§ TO DO:
Return the listing below verbatim. Pictures do not belong in the copy.

§ DATA SECTION:

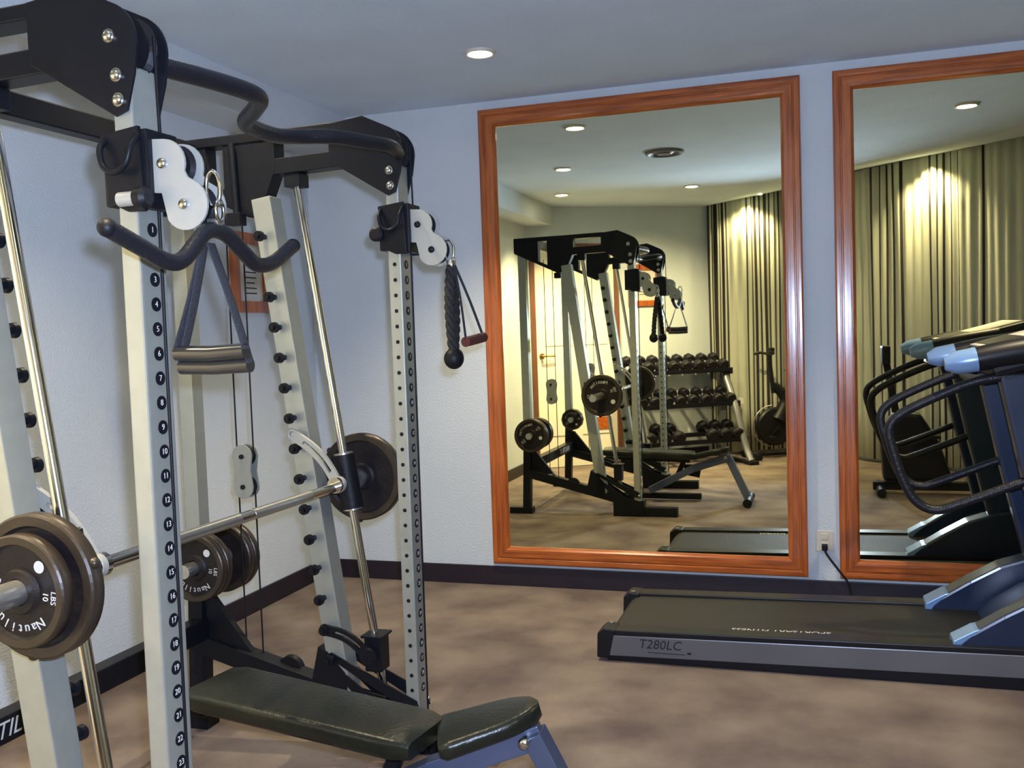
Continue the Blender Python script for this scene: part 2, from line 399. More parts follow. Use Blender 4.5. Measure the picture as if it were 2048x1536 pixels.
part('cone', MB().lathe([(0.0, 0.004), (0.045, 0.0), (0.06, 0.012), (0.09, 0.019)], (1.636, -1.835, H-0.02), 'z', 32), M_vent, t)

# ------------------------------------------------------------------ striped curtains
def curtain(p, q, zt0, zt1, bands, label, side=1, zb=0.03):
    p, q = V((*p, 0)), V((*q, 0)); u = (q-p); L = u.length; u.normalize(); n = V((-u.y, u.x, 0))
    if n.dot(CAM-p) < 0: n = -n
    N = max(40, int(L/0.0085)); m = MB(); bm = m.bm; prev = None
    for i in range(N+1):
        s_ = i/N*L
        off = 0.055 + 0.008*math.sin(s_*2*PI/0.085 + 0.7*math.sin(s_*9)) + 0.008*math.sin(s_*2*PI/0.31)
        P = p + u*s_ + n*off
        zt = zt0 + (zt1-zt0)*i/N
        col = [bm.verts.new(P + n*0.006*math.sin(s_*21+k) + V((0, 0, zb + (zt-0.005-zb)*k/6))) for k in range(7)]
        if prev:
            a = (i-0.5)/N*L
            mi = 1 if any(b0 <= a <= b1 for b0, b1 in bands) else 0
            for k in range(6):
                f = bm.faces.new((prev[k], col[k], col[k+1], prev[k+1])); f.smooth = True; f.material_index = mi
        prev = col
    o = part('striped_curtain', m, [M_cloth, M_stripe])
    sol = o.modifiers.new('thickness', 'SOLIDIFY'); sol.thickness = 0.003
    center_origin(o)
    return tag(o, label, 'curtain', 'striped window curtains')
def along(a, b, px):
    """distance along a->b of the reflected column px (found by bisection)"""
    a, b = V((*a, 0)), V((*b, 0)); L = (b-a).length; lo, hi = 0.0, L
    def col(s_):
        P = a + (b-a).normalized()*s_; Q = V((P.x, -P.y, 1.4)) - CAM
        return 1024 + FPX*Q.dot(r2)/Q.dot(fw)
    inc = col(hi) > col(lo)
    for _ in range(30):
        m_ = (lo+hi)/2
        if (col(m_) < px) == inc: lo = m_
        else: hi = m_
    return lo
def bandset(a, b, cols): return [(min(x, y), max(x, y)) for x, y in [(along(a, b, c0), along(a, b, c1)) for c0, c1 in cols]]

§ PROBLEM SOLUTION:
Continue the Blender Python script for this scene: part 2, from line 399. More parts follow. Use Blender 4.5. Measure the picture as if it were 2048x1536 pixels.
part('cone', MB().lathe([(0.0, 0.004), (0.045, 0.0), (0.06, 0.012), (0.09, 0.019)], (1.636, -1.835, H-0.02), 'z', 32), M_vent, t)

# ------------------------------------------------------------------ striped curtains
def curtain(p, q, zt0, zt1, bands, label, side=1, zb=0.03):
    p, q = V((*p, 0)), V((*q, 0)); u = (q-p); L = u.length; u.normalize(); n = V((-u.y, u.x, 0))
    if n.dot(CAM-p) < 0: n = -n
    N = max(40, int(L/0.0085)); m = MB(); bm = m.bm; prev = None
    for i in range(N+1):
        s_ = i/N*L
        off = 0.055 + 0.008*math.sin(s_*2*PI/0.085 + 0.7*math.sin(s_*9)) + 0.008*math.sin(s_*2*PI/0.31)
        P = p + u*s_ + n*off
        zt = zt0 + (zt1-zt0)*i/N
        col = [bm.verts.new(P + n*0.006*math.sin(s_*21+k) + V((0, 0, zb + (zt-0.005-zb)*k/6))) for k in range(7)]
        if prev:
            a = (i-0.5)/N*L
            mi = 1 if any(b0 <= a <= b1 for b0, b1 in bands) else 0
            for k in range(6):
                f = bm.faces.new((prev[k], col[k], col[k+1], prev[k+1])); f.smooth = True; f.material_index = mi
        prev = col
    o = part('striped_curtain', m, [M_cloth, M_stripe])
    sol = o.modifiers.new('thickness', 'SOLIDIFY'); sol.thickness = 0.003
    center_origin(o)
    return tag(o, label, 'curtain', 'striped window curtains')
def along(a, b, px):
    """distance along a->b of the reflected column px (found by bisection)"""
    a, b = V((*a, 0)), V((*b, 0)); L = (b-a).length; lo, hi = 0.0, L
    def col(s_):
        P = a + (b-a).normalized()*s_; Q = V((P.x, -P.y, 1.4)) - CAM
        return 1024 + FPX*Q.dot(r2)/Q.dot(fw)
    inc = col(hi) > col(lo)
    for _ in range(30):
        m_ = (lo+hi)/2
        if (col(m_) < px) == inc: lo = m_
        else: hi = m_
    return lo
def bandset(a, b, cols): return [(min(x, y), max(x, y)) for x, y in [(along(a, b, c0), along(a, b, c1)) for c0, c1 in cols]]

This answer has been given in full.